Joey Trotz

Neighborhood Evolution Through Sustainable Urban Agriculture

Integrated into the artspace, the Life is Art urban farm exists within and around the abandoned properties of our block as a hands-on approach to neighborhood evolution. The seamless introduction of a living, food-producing ecosystem introduces beauty at the center of a blighted environment and begins a ripple effect that addresses equally the human impetus for creativity and sustenance. Self-sustaining and community-based, the urban farm provides the infrastructure to create jobs that don’t feel like work, and make accessible gorgeous food and education (in art, agriculture, ecology and business). All the good things in life.

Three days a week, children from our neighborhood harvest organic herbs and vegetables and deliver them to the city’s finest restaurants. They have ownership of all elements of the process, from planting to tending, harvest, chef negotiations and invoicing. They keep all earnings, and divide profits according to participation.

Our goal is to establish a community driven economy that is sustainable, yet fulfilling of the universal need for beauty, creative process and relationship with nature. We seek to establish an example of how good living can take form in an urban environment and so define a new luxury based not on what can be bought or sold, but on the quality of experience and things made by hand. Thus we fill a gap in the world that serves equally poor and rich.

The farm is a direct expansion of our work in the field of art. We see it, along with the surrounding physical and social environment, as medium for art. Artists can work with the abandoned houses, construction and destruction, the neighborhood community, and the growing of food. All serve as medium for the making of art.

LIFE IS ART FARM: THE FACTS

Our project is unique in that it marries the most divergent elements in culture and reinvigorates them through art. The Facts of the Life is Art Farm:

1. People in St Roch are deeply cool.

2. There are talented community members who want to work and succeed, who are excited to participate in positive efforts.

3. There were no fresh fruit and vegetables in the neighborhood- just fast food, boxed food, greasy Chinese food at the corner.

4. The urban farming movement needs an upgrade. It will benefit from a glamorous and edgy reinterpretation.

5. The slow-foods approach to growing and cooking could use some momentum in New Orleans. Why not have the finest of what western culture has come to understand find expression in the most shunned and forgotten portion of the city?

6. With an abundance of time and creativity resulting, ironically, from social and economic disenfranchisement, people in St Roch are in the best position to create and live out such a vision.

7. St Roch is full of empty lots and blighted architecture. Perfect!

8. Art benefits from expansion into new contexts and mediums. Let farming and social problems be a medium for the making of art!

9. It is far out when a giant eggplant grows out of nowhere and appears suddenly on a bush! Everybody responds to this!

10. Humans, and especially artists, have ego problems that result in hang-ups with class strata. Let’s get over them by connecting to something greater than ourselves (living things, the seasons, the land).
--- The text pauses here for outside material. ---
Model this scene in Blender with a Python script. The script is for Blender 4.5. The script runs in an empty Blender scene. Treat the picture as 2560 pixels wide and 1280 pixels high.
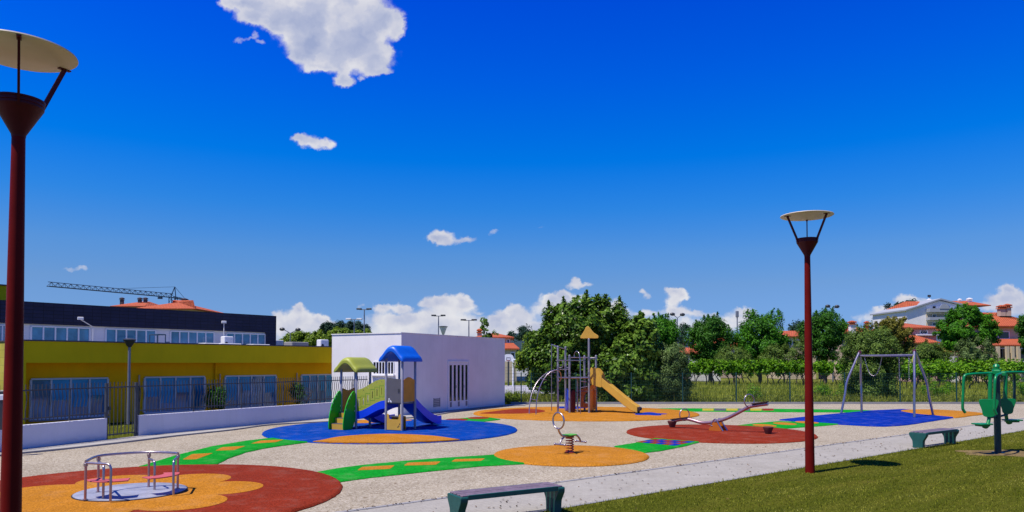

11. And so dissolve barriers through work that enriches and connects us.

FARM AS ART

Our heroes were those who took ownership of the museum and made it more site-specific, more sacred, bringing to the world a height of sensibility through the architecture and energy of a space- the Beyeler, Noguchi, Cy Twombly at the Menil, Donald Judd’s Marfa.

When we failed to raise the 2 million dollars for our own pristine temple to installation art, we began to use an abandoned neighborhood. Thus, quite by accident, Life is Art began with an exit from the perfection of a formal museum.

This mishap has become an inspirational force. Now our minds are open and we realize the entire theatre of life is medium for the making of art. We also see how art benefits from a challenging space. Every element of reality can be engaged by the artist- living, edible plants as easily as an abandoned neighborhood. What is done with the harvest, the empty field, the new seeds, is art as well. It is for the artist to discover how.

Social problems are an even more challenging medium. How can the integrity of artwork be maintained alongside an overwhelming message of positive social evolution? We grant that it is a quagmire to embody artistic quality while performing positive social work (all of the minimalists and most great artists have avoided it) and thus it is a challenge we are happy to offer. Proposals may be submitted by mail (without our signature required) or most effectively, by showing up.